• [What the task requires] Write out the material again word for word, dropping any images it holds.

----- Data lines -----

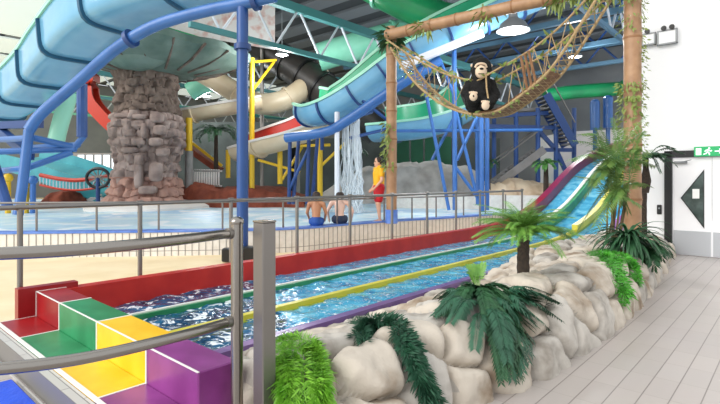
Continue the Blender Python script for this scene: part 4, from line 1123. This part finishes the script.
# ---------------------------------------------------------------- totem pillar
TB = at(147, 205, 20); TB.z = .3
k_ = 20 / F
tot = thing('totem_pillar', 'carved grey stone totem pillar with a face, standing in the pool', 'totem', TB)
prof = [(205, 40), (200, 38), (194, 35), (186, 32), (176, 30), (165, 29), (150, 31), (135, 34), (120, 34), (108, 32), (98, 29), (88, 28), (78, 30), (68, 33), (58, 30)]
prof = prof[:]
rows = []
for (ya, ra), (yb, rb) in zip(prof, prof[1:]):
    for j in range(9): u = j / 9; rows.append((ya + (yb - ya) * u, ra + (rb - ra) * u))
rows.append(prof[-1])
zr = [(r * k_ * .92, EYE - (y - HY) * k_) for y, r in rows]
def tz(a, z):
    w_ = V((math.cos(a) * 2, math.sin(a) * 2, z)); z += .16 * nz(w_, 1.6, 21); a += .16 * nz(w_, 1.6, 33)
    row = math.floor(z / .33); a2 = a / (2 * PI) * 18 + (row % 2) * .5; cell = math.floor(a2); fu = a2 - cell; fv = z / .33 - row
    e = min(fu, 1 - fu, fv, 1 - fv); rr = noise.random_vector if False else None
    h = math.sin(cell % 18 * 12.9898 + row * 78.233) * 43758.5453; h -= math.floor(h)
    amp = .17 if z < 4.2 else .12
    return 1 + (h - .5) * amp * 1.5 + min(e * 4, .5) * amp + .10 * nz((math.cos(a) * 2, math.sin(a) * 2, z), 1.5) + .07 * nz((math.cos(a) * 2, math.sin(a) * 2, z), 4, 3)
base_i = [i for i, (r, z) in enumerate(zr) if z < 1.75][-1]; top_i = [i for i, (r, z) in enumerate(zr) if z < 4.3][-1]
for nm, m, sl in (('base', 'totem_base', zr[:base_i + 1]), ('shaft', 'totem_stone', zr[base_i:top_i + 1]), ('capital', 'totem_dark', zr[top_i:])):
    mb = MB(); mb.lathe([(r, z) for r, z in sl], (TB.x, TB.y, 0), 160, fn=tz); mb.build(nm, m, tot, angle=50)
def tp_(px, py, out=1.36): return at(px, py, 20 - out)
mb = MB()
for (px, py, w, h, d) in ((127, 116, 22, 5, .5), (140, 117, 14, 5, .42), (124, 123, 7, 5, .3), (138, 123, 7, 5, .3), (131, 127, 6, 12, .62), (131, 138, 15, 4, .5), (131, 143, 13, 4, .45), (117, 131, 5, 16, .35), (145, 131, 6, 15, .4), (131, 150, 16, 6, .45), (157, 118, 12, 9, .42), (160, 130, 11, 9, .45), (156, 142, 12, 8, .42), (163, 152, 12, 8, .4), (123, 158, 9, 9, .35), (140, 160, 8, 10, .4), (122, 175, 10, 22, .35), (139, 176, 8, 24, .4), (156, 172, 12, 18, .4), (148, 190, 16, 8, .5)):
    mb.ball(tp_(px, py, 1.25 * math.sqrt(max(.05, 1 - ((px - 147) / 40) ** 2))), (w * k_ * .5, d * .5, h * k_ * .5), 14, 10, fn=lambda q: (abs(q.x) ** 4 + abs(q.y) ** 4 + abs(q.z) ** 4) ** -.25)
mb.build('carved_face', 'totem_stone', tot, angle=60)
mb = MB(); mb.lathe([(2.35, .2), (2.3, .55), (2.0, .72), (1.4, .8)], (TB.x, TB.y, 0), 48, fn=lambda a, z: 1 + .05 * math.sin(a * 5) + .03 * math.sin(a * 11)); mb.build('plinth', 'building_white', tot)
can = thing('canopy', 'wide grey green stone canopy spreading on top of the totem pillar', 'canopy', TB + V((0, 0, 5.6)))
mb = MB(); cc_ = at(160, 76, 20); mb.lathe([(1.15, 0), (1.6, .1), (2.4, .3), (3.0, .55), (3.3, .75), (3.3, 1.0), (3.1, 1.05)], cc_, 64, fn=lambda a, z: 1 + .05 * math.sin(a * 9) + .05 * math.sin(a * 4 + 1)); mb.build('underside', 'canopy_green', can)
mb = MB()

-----

• [The result]
Continue the Blender Python script for this scene: part 4, from line 1123. This part finishes the script.
# ---------------------------------------------------------------- totem pillar
TB = at(147, 205, 20); TB.z = .3
k_ = 20 / F
tot = thing('totem_pillar', 'carved grey stone totem pillar with a face, standing in the pool', 'totem', TB)
prof = [(205, 40), (200, 38), (194, 35), (186, 32), (176, 30), (165, 29), (150, 31), (135, 34), (120, 34), (108, 32), (98, 29), (88, 28), (78, 30), (68, 33), (58, 30)]
prof = prof[:]
rows = []
for (ya, ra), (yb, rb) in zip(prof, prof[1:]):
    for j in range(9): u = j / 9; rows.append((ya + (yb - ya) * u, ra + (rb - ra) * u))
rows.append(prof[-1])
zr = [(r * k_ * .92, EYE - (y - HY) * k_) for y, r in rows]
def tz(a, z):
    w_ = V((math.cos(a) * 2, math.sin(a) * 2, z)); z += .16 * nz(w_, 1.6, 21); a += .16 * nz(w_, 1.6, 33)
    row = math.floor(z / .33); a2 = a / (2 * PI) * 18 + (row % 2) * .5; cell = math.floor(a2); fu = a2 - cell; fv = z / .33 - row
    e = min(fu, 1 - fu, fv, 1 - fv); rr = noise.random_vector if False else None
    h = math.sin(cell % 18 * 12.9898 + row * 78.233) * 43758.5453; h -= math.floor(h)
    amp = .17 if z < 4.2 else .12
    return 1 + (h - .5) * amp * 1.5 + min(e * 4, .5) * amp + .10 * nz((math.cos(a) * 2, math.sin(a) * 2, z), 1.5) + .07 * nz((math.cos(a) * 2, math.sin(a) * 2, z), 4, 3)
base_i = [i for i, (r, z) in enumerate(zr) if z < 1.75][-1]; top_i = [i for i, (r, z) in enumerate(zr) if z < 4.3][-1]
for nm, m, sl in (('base', 'totem_base', zr[:base_i + 1]), ('shaft', 'totem_stone', zr[base_i:top_i + 1]), ('capital', 'totem_dark', zr[top_i:])):
    mb = MB(); mb.lathe([(r, z) for r, z in sl], (TB.x, TB.y, 0), 160, fn=tz); mb.build(nm, m, tot, angle=50)
def tp_(px, py, out=1.36): return at(px, py, 20 - out)
mb = MB()
for (px, py, w, h, d) in ((127, 116, 22, 5, .5), (140, 117, 14, 5, .42), (124, 123, 7, 5, .3), (138, 123, 7, 5, .3), (131, 127, 6, 12, .62), (131, 138, 15, 4, .5), (131, 143, 13, 4, .45), (117, 131, 5, 16, .35), (145, 131, 6, 15, .4), (131, 150, 16, 6, .45), (157, 118, 12, 9, .42), (160, 130, 11, 9, .45), (156, 142, 12, 8, .42), (163, 152, 12, 8, .4), (123, 158, 9, 9, .35), (140, 160, 8, 10, .4), (122, 175, 10, 22, .35), (139, 176, 8, 24, .4), (156, 172, 12, 18, .4), (148, 190, 16, 8, .5)):
    mb.ball(tp_(px, py, 1.25 * math.sqrt(max(.05, 1 - ((px - 147) / 40) ** 2))), (w * k_ * .5, d * .5, h * k_ * .5), 14, 10, fn=lambda q: (abs(q.x) ** 4 + abs(q.y) ** 4 + abs(q.z) ** 4) ** -.25)
mb.build('carved_face', 'totem_stone', tot, angle=60)
mb = MB(); mb.lathe([(2.35, .2), (2.3, .55), (2.0, .72), (1.4, .8)], (TB.x, TB.y, 0), 48, fn=lambda a, z: 1 + .05 * math.sin(a * 5) + .03 * math.sin(a * 11)); mb.build('plinth', 'building_white', tot)
can = thing('canopy', 'wide grey green stone canopy spreading on top of the totem pillar', 'canopy', TB + V((0, 0, 5.6)))
mb = MB(); cc_ = at(160, 76, 20); mb.lathe([(1.15, 0), (1.6, .1), (2.4, .3), (3.0, .55), (3.3, .75), (3.3, 1.0), (3.1, 1.05)], cc_, 64, fn=lambda a, z: 1 + .05 * math.sin(a * 9) + .05 * math.sin(a * 4 + 1)); mb.build('underside', 'canopy_green', can)
mb = MB()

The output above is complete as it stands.